In the past two decades archaeologists have uncovered the remains of the ancient Arabian civilization of Saudi Arabia, Bahrein, the United Arab Emirates, the Sultanate of Oman and Yemen. They have demonstrated the part played by these countries from an early time in the development of the Middle East. For instance they have shown the emergence of oases as early as 3100 BC, a new type of agricultural settlements where the first gravity irrigation systems were found. Hili 8, an archaeological site close to Al Ain in the Emirate of Abu Dhabi still remains the earliest known example of a settlement of this type.

Between 1977 and 1984 the French Archaeological Mission to Abu Dhabi directed by Dr. S. Cleuziou not only excavated the site of Hili 8, but also 8 Bronze Age graves from the the 3rd millennium BC and an Iron Age settlement (Rumeilah).

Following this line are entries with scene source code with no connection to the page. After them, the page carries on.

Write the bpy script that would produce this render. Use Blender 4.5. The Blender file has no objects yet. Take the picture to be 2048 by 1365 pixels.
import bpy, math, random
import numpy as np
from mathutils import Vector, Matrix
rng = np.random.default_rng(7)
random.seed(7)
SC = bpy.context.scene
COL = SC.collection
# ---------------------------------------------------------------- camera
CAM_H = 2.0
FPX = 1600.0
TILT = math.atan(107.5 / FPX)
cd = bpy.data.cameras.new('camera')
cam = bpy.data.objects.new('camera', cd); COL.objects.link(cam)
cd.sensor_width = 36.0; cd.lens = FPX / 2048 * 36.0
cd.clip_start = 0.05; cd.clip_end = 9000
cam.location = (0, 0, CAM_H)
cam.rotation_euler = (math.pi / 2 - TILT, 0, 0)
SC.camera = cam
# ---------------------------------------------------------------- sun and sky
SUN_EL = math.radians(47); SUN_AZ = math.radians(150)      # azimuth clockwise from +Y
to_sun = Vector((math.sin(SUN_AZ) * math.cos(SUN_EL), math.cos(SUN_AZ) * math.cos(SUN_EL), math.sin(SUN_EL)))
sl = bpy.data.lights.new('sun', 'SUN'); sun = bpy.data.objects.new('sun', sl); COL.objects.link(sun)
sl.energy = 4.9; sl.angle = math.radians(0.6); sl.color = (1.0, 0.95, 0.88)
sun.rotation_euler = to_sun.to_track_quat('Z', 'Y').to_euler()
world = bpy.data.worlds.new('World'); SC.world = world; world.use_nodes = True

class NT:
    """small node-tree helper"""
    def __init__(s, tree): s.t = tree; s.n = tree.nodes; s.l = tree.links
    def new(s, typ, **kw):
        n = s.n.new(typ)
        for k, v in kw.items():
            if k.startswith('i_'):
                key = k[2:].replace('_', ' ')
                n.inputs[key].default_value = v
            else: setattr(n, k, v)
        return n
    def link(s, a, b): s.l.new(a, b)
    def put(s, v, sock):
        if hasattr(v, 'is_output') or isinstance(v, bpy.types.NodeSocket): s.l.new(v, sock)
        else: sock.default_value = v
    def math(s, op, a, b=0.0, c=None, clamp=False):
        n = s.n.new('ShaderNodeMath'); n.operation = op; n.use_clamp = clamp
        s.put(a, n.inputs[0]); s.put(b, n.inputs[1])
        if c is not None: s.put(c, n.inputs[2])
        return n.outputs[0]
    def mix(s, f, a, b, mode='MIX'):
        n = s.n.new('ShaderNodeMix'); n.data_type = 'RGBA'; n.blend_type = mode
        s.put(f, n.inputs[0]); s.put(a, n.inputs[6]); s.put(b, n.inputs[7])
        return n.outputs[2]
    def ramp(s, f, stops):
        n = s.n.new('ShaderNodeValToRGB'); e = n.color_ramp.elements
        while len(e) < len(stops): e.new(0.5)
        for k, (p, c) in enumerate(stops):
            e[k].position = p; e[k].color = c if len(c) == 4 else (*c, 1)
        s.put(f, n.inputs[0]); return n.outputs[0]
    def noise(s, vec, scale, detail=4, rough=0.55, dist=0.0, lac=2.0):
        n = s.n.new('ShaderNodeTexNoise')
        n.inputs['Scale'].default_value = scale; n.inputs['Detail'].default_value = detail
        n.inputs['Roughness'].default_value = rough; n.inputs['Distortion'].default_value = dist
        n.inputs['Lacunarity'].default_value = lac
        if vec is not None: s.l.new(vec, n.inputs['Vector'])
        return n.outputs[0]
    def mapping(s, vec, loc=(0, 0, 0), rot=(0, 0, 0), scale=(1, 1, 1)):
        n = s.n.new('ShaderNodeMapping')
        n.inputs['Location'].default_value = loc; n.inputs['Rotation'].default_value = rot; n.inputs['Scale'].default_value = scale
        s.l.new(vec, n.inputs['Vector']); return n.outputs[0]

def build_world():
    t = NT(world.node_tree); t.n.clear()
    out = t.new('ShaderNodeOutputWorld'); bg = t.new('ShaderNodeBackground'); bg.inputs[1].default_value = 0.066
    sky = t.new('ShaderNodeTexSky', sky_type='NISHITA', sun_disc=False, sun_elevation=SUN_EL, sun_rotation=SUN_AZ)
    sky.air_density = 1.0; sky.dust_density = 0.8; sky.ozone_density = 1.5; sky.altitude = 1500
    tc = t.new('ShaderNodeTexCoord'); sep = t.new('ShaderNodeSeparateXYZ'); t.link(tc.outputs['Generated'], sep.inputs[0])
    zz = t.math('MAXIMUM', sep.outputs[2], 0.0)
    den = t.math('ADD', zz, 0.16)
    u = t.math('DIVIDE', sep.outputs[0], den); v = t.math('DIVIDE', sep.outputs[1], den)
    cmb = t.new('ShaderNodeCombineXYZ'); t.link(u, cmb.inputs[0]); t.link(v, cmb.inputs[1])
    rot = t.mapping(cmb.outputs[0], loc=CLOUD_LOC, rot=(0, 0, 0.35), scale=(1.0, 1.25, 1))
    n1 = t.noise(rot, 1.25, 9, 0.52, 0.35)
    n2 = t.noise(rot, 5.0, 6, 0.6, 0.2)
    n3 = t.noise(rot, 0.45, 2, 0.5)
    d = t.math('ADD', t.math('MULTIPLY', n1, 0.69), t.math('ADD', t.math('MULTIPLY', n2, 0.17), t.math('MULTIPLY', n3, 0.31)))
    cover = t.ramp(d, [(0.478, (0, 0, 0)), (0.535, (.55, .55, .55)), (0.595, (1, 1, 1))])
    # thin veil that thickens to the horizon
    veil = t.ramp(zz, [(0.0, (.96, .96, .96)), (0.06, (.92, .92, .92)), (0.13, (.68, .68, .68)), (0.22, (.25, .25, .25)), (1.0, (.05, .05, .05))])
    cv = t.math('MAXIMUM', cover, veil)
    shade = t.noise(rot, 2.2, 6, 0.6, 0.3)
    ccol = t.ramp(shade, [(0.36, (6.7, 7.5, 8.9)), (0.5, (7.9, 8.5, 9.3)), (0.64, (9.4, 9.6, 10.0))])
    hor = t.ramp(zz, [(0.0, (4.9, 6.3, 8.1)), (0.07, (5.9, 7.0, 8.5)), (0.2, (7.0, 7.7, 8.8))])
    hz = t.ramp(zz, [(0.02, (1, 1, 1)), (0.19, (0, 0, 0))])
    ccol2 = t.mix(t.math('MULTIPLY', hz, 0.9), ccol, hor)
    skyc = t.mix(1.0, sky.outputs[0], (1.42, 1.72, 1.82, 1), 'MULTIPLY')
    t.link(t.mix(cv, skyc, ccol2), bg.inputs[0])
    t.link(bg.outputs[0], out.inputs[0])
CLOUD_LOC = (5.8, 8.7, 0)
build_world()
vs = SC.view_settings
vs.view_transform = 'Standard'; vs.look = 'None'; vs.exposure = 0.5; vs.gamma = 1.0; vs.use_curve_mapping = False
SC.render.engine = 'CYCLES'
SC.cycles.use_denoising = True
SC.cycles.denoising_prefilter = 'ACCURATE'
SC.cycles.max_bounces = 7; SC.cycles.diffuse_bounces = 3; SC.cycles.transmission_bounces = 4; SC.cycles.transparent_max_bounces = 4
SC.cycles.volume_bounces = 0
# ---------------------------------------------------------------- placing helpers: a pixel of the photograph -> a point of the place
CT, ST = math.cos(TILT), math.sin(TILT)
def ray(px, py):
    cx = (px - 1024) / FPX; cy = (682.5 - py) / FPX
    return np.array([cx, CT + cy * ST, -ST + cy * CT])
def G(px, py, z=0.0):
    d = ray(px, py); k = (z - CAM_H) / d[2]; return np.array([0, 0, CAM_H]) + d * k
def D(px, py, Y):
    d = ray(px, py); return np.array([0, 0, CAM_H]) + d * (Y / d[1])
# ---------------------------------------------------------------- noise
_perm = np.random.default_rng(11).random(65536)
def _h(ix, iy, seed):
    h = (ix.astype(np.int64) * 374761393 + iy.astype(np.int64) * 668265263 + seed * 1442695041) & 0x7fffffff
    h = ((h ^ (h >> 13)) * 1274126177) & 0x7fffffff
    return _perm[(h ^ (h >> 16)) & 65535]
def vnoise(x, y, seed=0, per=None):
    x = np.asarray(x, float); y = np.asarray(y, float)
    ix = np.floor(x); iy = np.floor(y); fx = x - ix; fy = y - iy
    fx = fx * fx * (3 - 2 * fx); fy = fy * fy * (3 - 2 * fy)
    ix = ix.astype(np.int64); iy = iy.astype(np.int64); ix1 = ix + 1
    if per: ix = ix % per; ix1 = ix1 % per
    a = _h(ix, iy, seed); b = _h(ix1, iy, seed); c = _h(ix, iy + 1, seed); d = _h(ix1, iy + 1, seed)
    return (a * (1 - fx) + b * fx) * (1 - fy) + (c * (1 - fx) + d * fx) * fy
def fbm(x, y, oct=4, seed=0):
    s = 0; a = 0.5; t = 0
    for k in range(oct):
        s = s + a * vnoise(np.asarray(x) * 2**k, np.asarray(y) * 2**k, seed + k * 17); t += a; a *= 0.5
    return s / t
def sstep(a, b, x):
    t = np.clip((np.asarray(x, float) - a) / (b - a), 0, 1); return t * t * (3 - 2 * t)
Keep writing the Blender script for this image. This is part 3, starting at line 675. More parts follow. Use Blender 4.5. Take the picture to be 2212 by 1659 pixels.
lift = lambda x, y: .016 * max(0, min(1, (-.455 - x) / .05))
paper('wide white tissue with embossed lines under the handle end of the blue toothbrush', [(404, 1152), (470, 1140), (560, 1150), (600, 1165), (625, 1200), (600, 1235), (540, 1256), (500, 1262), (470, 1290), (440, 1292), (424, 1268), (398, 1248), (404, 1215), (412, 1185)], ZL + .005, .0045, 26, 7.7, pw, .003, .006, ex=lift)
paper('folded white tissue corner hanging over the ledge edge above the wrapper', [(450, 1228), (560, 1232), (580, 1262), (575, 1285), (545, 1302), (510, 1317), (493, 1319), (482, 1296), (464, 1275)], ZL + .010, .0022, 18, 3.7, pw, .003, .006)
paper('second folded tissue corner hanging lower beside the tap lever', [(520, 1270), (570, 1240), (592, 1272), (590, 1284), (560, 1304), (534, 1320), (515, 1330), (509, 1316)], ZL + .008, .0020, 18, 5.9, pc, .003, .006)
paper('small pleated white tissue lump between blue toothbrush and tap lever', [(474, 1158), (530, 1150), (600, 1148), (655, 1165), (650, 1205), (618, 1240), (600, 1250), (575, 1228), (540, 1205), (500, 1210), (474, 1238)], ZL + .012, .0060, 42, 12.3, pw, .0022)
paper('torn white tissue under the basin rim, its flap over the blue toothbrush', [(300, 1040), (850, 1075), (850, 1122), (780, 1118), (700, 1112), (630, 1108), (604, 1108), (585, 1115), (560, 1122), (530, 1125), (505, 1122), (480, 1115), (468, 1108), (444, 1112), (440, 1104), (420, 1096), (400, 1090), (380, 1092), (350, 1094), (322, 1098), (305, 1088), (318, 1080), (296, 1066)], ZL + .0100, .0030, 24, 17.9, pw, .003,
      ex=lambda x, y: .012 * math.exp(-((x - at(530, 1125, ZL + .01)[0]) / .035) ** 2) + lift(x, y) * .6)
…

In 1996 a new program began under the direction of S. Méry with the study of Hili Grave N, a collective grave from the end of the 3rd millennium BC. This had been partly excavated in the eighties by the Department of Antiquities and now we contribute to its comprehensive study and publication. Grave N is a collective grave filled with the remains of numerous human skeletons and several hundred pottery vessels, both local and imported from Pakistan, Iran and Iraq, together with stone vessels, copper objects, silver and carnelian ornaments.

Grave N should help reconstruct and understand the local funerary practices of the end of the Umm an Nar period. The study of the objects will contribute to reconstruct the network of exchanges throughout the Arabian Gulf and the Indian Ocean in the Bronze Age, a time of vastly increasing inter-regional exchanges.